* [WRITTEN PROBLEM] Copy out exactly the lines spanning the line with "Generate a Blender" to the line with "COL.objects.link(sun)", inclusive, from the data underneath, with no pictures.

* [SUPPLIED RECORDS]

******************************

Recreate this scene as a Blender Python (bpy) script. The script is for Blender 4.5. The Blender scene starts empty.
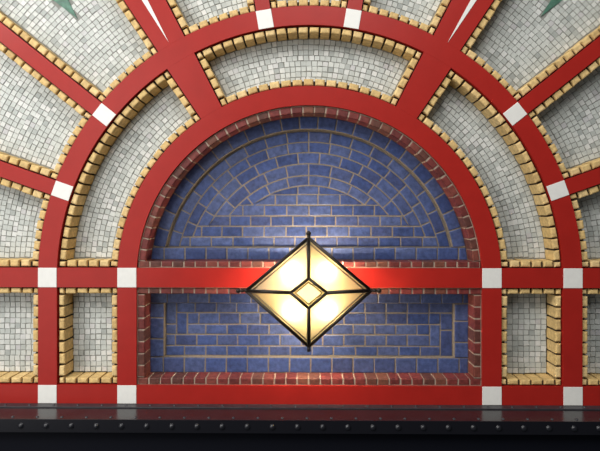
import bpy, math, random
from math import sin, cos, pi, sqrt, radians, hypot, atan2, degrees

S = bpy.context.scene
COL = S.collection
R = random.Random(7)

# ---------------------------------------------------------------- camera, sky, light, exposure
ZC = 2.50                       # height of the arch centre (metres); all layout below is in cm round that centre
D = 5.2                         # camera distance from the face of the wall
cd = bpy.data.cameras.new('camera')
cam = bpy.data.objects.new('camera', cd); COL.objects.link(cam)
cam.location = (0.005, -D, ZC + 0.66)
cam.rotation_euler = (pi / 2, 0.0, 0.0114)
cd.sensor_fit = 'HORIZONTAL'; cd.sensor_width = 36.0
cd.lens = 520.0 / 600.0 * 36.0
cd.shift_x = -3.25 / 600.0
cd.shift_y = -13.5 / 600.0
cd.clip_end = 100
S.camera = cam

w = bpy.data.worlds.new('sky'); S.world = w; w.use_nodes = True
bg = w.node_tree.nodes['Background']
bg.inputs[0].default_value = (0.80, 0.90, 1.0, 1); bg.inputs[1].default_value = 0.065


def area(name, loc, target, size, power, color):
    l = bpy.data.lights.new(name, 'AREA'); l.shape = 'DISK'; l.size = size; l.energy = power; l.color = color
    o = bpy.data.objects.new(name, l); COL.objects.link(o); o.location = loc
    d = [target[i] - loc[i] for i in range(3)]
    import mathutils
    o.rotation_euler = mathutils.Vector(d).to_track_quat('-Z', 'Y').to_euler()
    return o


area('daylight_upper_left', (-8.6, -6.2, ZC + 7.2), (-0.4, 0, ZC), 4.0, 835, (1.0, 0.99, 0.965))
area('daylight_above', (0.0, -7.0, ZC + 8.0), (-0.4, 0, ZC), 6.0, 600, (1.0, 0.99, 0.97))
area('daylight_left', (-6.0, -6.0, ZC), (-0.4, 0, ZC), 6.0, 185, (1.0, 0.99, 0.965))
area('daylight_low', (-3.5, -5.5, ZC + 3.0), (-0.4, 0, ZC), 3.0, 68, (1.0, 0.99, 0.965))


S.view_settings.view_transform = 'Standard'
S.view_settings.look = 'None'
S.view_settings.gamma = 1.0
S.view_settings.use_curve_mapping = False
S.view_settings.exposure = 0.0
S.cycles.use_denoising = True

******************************

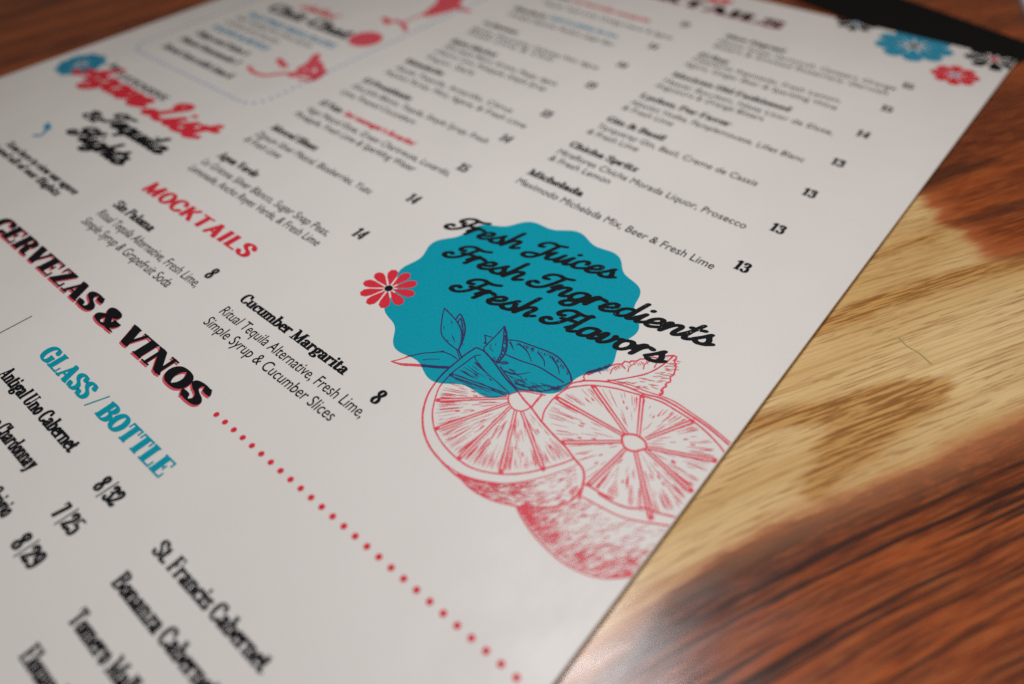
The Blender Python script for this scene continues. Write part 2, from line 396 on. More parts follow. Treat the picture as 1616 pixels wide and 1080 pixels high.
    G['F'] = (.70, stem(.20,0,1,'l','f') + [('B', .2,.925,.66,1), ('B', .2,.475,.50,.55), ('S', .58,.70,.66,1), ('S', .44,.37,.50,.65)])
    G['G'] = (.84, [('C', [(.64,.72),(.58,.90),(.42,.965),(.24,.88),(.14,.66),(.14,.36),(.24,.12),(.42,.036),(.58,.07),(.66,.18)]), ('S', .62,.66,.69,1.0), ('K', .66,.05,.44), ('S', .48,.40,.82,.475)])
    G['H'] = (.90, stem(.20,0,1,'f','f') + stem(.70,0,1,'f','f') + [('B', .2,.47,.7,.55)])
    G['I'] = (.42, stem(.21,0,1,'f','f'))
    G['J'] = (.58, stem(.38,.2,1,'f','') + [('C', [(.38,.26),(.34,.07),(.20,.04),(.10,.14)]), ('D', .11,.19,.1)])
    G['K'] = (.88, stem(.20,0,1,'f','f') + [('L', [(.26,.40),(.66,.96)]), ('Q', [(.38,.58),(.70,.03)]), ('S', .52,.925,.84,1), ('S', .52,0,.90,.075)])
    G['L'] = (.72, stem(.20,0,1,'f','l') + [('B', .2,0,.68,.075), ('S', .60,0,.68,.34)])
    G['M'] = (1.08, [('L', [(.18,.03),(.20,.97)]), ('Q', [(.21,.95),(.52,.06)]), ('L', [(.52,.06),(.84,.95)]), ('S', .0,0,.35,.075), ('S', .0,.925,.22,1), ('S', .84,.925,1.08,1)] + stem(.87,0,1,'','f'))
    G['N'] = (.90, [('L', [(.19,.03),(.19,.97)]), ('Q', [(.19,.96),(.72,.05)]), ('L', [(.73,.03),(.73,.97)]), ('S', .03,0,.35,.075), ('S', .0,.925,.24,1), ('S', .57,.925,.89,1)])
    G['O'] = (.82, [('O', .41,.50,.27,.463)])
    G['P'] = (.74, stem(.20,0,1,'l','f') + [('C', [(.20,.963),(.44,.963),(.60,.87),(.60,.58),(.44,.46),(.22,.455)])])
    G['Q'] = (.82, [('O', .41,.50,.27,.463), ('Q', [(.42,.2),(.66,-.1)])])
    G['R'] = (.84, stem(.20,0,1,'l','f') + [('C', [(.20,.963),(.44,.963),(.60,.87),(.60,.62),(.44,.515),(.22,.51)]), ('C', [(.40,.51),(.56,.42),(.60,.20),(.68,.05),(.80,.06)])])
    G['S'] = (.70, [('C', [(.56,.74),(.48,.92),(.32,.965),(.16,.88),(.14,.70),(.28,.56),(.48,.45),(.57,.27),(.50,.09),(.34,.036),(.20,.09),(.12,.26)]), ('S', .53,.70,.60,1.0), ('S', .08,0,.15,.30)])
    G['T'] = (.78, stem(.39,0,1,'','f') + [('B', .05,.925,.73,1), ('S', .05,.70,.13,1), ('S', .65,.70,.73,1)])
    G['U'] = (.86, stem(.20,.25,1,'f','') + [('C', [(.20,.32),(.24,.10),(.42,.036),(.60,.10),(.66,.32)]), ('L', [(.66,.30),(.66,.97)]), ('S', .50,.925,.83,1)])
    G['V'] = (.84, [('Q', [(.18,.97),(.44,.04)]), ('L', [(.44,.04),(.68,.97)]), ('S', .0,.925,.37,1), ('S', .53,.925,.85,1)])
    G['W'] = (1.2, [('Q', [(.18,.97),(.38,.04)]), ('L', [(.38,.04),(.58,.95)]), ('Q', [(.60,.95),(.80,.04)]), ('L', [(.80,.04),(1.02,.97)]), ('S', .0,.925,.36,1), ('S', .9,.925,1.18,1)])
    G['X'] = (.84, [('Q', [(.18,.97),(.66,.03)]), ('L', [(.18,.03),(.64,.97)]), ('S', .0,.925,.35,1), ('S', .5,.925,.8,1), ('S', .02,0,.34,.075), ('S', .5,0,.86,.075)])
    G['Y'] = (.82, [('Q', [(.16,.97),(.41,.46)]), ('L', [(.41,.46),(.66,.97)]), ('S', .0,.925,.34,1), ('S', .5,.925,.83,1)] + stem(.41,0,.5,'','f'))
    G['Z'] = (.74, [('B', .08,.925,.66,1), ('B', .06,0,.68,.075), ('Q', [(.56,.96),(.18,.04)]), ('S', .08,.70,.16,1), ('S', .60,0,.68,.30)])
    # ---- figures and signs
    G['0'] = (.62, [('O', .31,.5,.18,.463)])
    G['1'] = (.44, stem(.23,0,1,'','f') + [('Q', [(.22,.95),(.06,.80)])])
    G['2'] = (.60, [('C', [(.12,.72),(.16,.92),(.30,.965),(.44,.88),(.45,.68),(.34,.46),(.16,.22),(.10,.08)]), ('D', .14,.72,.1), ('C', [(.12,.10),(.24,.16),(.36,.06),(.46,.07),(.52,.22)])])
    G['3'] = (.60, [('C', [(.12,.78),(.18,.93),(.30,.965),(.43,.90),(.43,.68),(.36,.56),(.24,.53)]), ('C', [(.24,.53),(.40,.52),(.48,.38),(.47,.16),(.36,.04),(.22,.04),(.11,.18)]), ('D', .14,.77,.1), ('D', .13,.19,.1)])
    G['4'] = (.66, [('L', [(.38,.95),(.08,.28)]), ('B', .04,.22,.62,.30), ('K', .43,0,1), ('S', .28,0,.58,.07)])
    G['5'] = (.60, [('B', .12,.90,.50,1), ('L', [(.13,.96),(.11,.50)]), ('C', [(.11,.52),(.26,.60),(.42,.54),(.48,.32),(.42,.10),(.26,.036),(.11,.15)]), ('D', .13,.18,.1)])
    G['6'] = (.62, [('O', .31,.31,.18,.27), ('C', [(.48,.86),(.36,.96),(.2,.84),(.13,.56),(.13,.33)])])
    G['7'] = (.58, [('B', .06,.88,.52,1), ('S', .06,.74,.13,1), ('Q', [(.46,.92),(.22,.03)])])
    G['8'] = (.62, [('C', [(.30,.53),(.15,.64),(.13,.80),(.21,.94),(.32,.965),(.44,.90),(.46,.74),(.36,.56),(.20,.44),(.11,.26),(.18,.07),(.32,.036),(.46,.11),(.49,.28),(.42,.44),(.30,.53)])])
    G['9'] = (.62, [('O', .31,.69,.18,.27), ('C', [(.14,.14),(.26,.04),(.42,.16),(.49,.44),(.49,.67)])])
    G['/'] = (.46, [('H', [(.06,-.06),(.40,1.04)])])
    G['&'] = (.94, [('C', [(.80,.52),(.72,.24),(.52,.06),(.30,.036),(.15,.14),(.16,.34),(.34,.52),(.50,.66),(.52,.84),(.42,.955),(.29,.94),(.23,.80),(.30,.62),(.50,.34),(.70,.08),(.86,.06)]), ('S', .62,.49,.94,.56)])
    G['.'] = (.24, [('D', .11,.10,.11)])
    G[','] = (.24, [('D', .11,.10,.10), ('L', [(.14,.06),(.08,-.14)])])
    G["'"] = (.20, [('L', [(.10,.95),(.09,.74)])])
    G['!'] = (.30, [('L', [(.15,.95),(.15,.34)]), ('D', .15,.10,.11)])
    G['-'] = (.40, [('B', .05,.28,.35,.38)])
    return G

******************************

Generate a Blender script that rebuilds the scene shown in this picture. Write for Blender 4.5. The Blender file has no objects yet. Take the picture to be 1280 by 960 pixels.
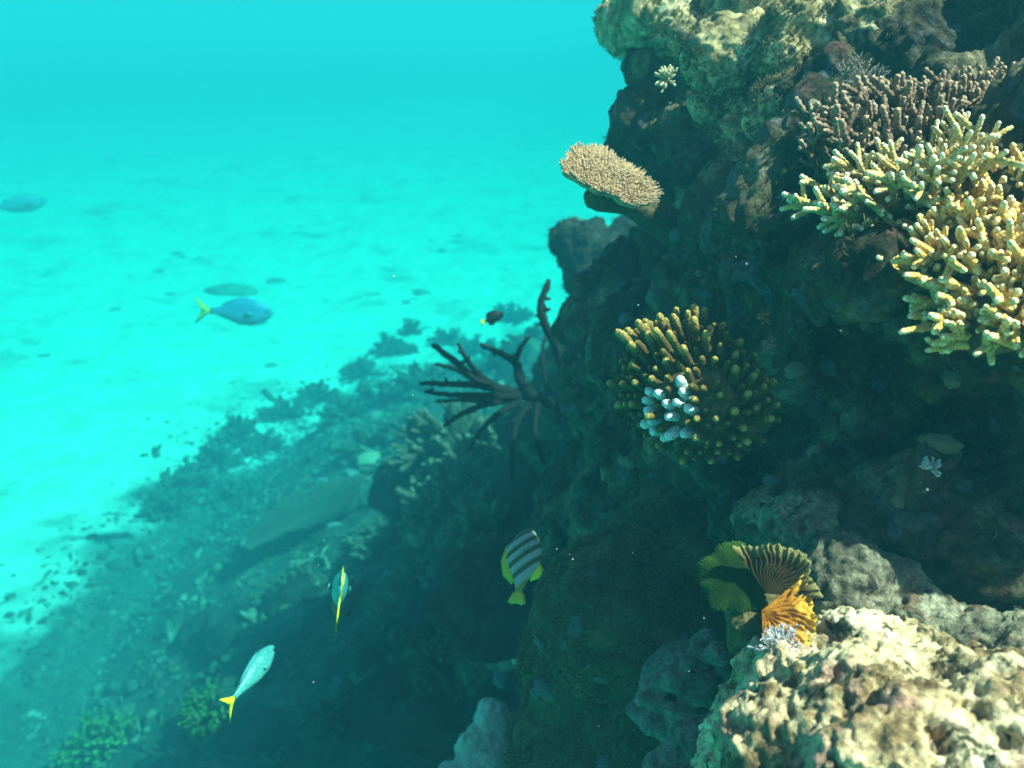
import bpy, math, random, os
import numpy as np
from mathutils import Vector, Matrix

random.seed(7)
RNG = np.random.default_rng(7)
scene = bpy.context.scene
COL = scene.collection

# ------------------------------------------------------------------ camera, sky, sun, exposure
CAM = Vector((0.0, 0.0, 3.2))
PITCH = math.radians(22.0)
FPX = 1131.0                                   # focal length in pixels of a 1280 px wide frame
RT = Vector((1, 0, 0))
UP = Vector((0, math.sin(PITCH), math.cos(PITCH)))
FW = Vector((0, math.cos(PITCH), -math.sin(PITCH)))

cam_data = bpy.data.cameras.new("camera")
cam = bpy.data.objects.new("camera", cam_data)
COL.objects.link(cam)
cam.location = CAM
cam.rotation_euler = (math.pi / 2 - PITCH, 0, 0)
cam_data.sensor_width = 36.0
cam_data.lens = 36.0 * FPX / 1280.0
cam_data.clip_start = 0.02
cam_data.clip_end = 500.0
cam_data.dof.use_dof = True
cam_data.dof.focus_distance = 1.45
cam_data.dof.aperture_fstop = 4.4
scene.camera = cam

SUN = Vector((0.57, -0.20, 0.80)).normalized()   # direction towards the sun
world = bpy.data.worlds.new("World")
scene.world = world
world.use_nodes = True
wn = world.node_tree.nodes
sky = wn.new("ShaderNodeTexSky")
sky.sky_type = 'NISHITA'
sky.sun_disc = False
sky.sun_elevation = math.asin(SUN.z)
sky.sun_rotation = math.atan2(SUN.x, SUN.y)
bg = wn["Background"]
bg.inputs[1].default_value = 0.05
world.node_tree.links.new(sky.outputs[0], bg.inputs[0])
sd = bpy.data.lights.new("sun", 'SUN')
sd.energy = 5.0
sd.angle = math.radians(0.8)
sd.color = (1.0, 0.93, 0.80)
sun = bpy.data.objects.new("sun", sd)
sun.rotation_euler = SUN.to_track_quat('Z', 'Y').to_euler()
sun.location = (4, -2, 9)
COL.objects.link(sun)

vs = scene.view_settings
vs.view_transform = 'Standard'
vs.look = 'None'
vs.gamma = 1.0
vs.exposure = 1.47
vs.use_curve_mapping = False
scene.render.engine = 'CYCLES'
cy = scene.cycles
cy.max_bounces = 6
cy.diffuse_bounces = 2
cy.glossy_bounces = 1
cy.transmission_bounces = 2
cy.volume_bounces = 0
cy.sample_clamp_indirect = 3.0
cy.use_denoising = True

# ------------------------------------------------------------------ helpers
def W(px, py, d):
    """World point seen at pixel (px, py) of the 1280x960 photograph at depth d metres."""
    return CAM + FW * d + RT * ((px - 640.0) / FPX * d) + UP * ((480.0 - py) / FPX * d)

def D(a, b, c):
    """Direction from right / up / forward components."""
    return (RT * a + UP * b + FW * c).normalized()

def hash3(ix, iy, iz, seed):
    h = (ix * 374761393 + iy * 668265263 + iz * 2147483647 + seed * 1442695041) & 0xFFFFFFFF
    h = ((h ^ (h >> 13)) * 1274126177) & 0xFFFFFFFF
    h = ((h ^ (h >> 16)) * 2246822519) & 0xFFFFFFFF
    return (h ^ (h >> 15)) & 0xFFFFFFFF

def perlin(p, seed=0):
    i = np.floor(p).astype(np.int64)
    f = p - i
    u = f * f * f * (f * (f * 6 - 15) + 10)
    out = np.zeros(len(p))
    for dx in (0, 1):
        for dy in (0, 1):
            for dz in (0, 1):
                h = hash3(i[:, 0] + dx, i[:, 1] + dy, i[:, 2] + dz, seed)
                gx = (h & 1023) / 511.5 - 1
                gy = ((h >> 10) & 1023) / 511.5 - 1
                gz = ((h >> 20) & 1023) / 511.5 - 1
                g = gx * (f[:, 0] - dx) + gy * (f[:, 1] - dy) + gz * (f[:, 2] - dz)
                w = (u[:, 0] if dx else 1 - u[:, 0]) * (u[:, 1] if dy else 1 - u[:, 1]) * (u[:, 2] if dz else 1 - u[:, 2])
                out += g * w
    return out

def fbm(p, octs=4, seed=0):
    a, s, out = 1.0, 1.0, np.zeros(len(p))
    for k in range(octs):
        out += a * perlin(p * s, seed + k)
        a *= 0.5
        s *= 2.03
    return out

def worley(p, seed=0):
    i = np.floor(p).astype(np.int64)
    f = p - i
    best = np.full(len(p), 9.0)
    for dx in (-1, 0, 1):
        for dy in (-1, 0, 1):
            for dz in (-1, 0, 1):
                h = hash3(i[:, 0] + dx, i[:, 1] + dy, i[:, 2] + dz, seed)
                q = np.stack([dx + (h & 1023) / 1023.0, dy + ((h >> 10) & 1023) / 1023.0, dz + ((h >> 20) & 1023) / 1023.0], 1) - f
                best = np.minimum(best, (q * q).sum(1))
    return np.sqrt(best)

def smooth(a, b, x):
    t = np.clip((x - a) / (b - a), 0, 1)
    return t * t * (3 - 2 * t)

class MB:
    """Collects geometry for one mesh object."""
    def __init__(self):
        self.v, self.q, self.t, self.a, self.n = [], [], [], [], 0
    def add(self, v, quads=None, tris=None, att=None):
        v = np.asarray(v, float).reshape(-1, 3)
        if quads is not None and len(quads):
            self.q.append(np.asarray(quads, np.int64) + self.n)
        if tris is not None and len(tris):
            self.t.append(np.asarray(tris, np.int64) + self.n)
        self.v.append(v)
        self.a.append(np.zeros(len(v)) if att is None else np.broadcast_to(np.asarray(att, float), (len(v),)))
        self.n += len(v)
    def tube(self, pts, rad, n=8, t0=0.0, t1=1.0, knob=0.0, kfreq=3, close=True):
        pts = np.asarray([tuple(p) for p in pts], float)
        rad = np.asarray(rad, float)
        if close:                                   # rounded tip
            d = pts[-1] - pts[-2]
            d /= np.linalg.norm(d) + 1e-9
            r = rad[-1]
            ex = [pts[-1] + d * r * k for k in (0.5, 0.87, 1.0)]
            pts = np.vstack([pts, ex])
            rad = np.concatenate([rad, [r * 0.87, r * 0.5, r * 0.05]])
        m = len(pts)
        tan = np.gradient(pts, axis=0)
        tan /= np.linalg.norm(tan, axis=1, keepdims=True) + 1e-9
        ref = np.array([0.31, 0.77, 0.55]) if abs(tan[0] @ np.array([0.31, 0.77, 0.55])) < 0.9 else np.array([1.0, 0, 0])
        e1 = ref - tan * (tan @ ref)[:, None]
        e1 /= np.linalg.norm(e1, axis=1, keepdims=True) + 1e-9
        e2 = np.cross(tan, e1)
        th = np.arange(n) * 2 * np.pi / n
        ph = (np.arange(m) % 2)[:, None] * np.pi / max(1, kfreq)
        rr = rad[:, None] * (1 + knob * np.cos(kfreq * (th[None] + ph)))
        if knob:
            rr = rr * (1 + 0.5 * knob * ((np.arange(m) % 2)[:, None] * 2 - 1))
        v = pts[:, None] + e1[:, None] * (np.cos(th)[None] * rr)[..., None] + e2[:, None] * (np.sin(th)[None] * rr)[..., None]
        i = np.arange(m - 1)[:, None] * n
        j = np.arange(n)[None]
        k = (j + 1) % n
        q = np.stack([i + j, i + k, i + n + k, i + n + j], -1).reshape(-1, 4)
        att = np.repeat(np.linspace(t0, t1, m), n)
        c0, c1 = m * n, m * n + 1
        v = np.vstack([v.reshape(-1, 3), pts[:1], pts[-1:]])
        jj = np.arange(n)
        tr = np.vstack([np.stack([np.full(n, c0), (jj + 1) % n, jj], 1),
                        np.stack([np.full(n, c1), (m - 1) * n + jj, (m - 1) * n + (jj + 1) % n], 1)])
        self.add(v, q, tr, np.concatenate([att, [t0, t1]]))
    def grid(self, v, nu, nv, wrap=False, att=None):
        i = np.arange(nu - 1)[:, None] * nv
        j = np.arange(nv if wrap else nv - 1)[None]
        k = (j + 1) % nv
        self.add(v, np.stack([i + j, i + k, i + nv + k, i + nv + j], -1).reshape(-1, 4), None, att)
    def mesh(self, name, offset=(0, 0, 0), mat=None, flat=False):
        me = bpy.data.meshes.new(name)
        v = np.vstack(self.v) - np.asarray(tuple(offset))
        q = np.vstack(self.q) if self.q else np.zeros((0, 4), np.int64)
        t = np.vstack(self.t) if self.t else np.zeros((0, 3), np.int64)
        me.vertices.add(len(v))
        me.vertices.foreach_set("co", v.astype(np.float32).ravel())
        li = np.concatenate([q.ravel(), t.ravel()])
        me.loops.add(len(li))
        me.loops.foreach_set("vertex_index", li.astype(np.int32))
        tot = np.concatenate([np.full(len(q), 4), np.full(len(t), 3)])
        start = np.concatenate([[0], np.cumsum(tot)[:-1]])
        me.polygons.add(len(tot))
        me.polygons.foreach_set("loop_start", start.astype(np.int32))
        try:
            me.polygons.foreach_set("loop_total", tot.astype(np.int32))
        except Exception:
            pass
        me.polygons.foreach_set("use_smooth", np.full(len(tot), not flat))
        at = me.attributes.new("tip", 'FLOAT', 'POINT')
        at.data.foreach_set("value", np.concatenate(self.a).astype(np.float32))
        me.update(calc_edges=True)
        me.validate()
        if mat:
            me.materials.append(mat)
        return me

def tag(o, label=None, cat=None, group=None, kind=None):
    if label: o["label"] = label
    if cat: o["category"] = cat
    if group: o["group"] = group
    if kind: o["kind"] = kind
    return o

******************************

* [RESPONSE TO THIS EXERCISE]
Generate a Blender script that rebuilds the scene shown in this picture. Write for Blender 4.5. The Blender file has no objects yet. Take the picture to be 1280 by 960 pixels.
import bpy, math, random, os
import numpy as np
from mathutils import Vector, Matrix

random.seed(7)
RNG = np.random.default_rng(7)
scene = bpy.context.scene
COL = scene.collection

# ------------------------------------------------------------------ camera, sky, sun, exposure
CAM = Vector((0.0, 0.0, 3.2))
PITCH = math.radians(22.0)
FPX = 1131.0                                   # focal length in pixels of a 1280 px wide frame
RT = Vector((1, 0, 0))
UP = Vector((0, math.sin(PITCH), math.cos(PITCH)))
FW = Vector((0, math.cos(PITCH), -math.sin(PITCH)))

cam_data = bpy.data.cameras.new("camera")
cam = bpy.data.objects.new("camera", cam_data)
COL.objects.link(cam)
cam.location = CAM
cam.rotation_euler = (math.pi / 2 - PITCH, 0, 0)
cam_data.sensor_width = 36.0
cam_data.lens = 36.0 * FPX / 1280.0
cam_data.clip_start = 0.02
cam_data.clip_end = 500.0
cam_data.dof.use_dof = True
cam_data.dof.focus_distance = 1.45
cam_data.dof.aperture_fstop = 4.4
scene.camera = cam

SUN = Vector((0.57, -0.20, 0.80)).normalized()   # direction towards the sun
world = bpy.data.worlds.new("World")
scene.world = world
world.use_nodes = True
wn = world.node_tree.nodes
sky = wn.new("ShaderNodeTexSky")
sky.sky_type = 'NISHITA'
sky.sun_disc = False
sky.sun_elevation = math.asin(SUN.z)
sky.sun_rotation = math.atan2(SUN.x, SUN.y)
bg = wn["Background"]
bg.inputs[1].default_value = 0.05
world.node_tree.links.new(sky.outputs[0], bg.inputs[0])
sd = bpy.data.lights.new("sun", 'SUN')
sd.energy = 5.0
sd.angle = math.radians(0.8)
sd.color = (1.0, 0.93, 0.80)
sun = bpy.data.objects.new("sun", sd)
sun.rotation_euler = SUN.to_track_quat('Z', 'Y').to_euler()
sun.location = (4, -2, 9)
COL.objects.link(sun)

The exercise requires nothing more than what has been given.